Dragon Boat Festival & Deaf Education

The Nippon Foundation
Correspondent’s Notebook
Indepth Articles

Correspondent’s Notebook

Hong Kong -- Every year, Hong Kong’s Dragon Boat Festival is a colorful, exciting, holiday affair.
Dragon boat races are held at different places with gusto and enthusiasm all around the city. Boat crews represent all levels of society – from the very athletic to daring house wives’ groups.
As I watched the races this summer in Shatin, a suburb of Hong Kong, I was struck by the symbolic similarities between the dedicated hard work of the dragon boat crews, and the deaf international students at Chinese University of Hong Kong’s (CUHK) Centre for Sign Linguistics and Deaf Studies (CSLDS).
On the day of the races, the weather was grey, rainy, and stormy with almost boat stopping winds and a strong tidal current running against the boats, making it even tougher to get a good racing speed through the turbulent waters.
In the same sense, people affected by deafness must swim against a tide of obstacles-- a hearing only society, personal issues about deafness, employment difficulties, and access to higher education.
It is the “race” for higher education that people affected by deafness are still struggling to win.

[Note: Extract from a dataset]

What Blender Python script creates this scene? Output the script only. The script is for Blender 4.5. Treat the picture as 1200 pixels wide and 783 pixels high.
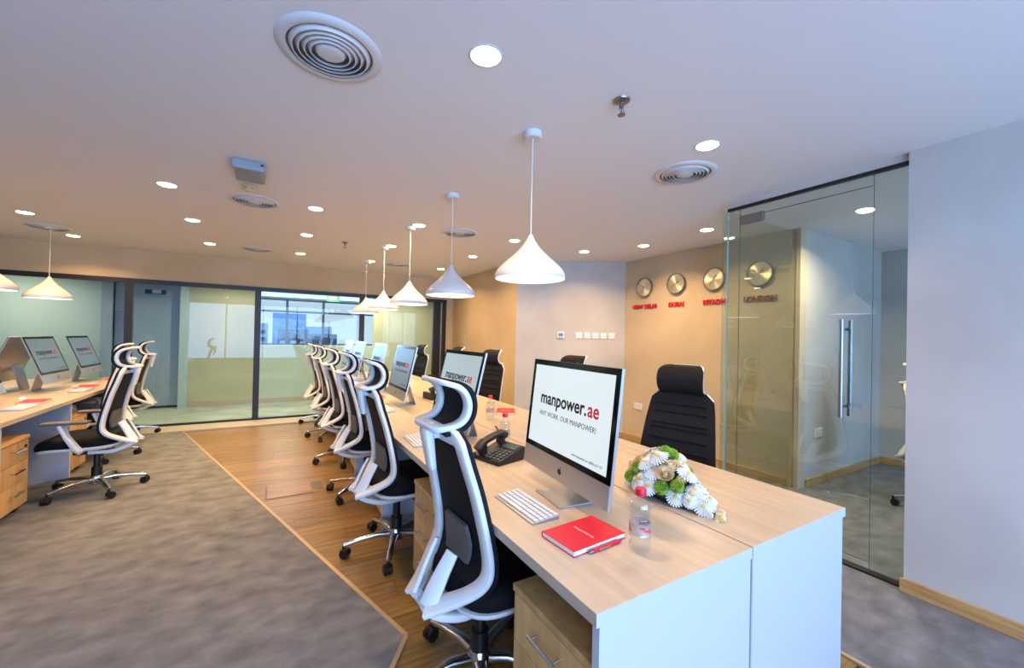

In Asia, there is one major center for the deaf to get a comprehensive university diploma – CSLDS.
At this centre, deafness is not perceived as a handicap, but a distinct culture embedded in the visual language of sign linguistics.
CSLDS attempts to 1) improve communication between deaf and hearing people, 2) raise public awareness of the well-being of deaf people, particularly, their educational and social and opportunities; and 3) develop interdisciplinary research on Sign Linguistics, Deaf Education, and Deaf Culture.
CUHK is the first academic institution in the Asia Pacific region to specialize in sign linguistics research and deaf training. These efforts resulted in the establishment of CSLDS within the university in November 2003.
Since then the centre has been dedicated to bridging the gap between the hearing and deaf worlds by combining the strengths of spoken and signed languages by such projects as publishing dictionaries and deaf teaching materials of a number of sign languages in Asia.
It has now expanded its training program to educate promising students from the Asia-Pacific region so they can return to their home countries with diplomas and MA degrees to promote and develop sign linguistics research and training.
These efforts and scholarships for deaf students studying at CSLDS have been steadfastly supported by The Nippon Foundation, whose contributions are helping to create a new paradigm in the participation and awareness of people affected by deafness in the region.
The “Dragon Boat” team work symbolism of these advances initiated by CSLDS and its students, CUHK, The Nippon Foundation, and the collaboration of regional Deaf Associations, the World Federation of the Deaf/Regional Secretariat for the Asia-Pacific Region, universities and government bodies is providing dynamic energy in the steady advancement of deaf education -- overcoming whatever strong winds and tides that confront them.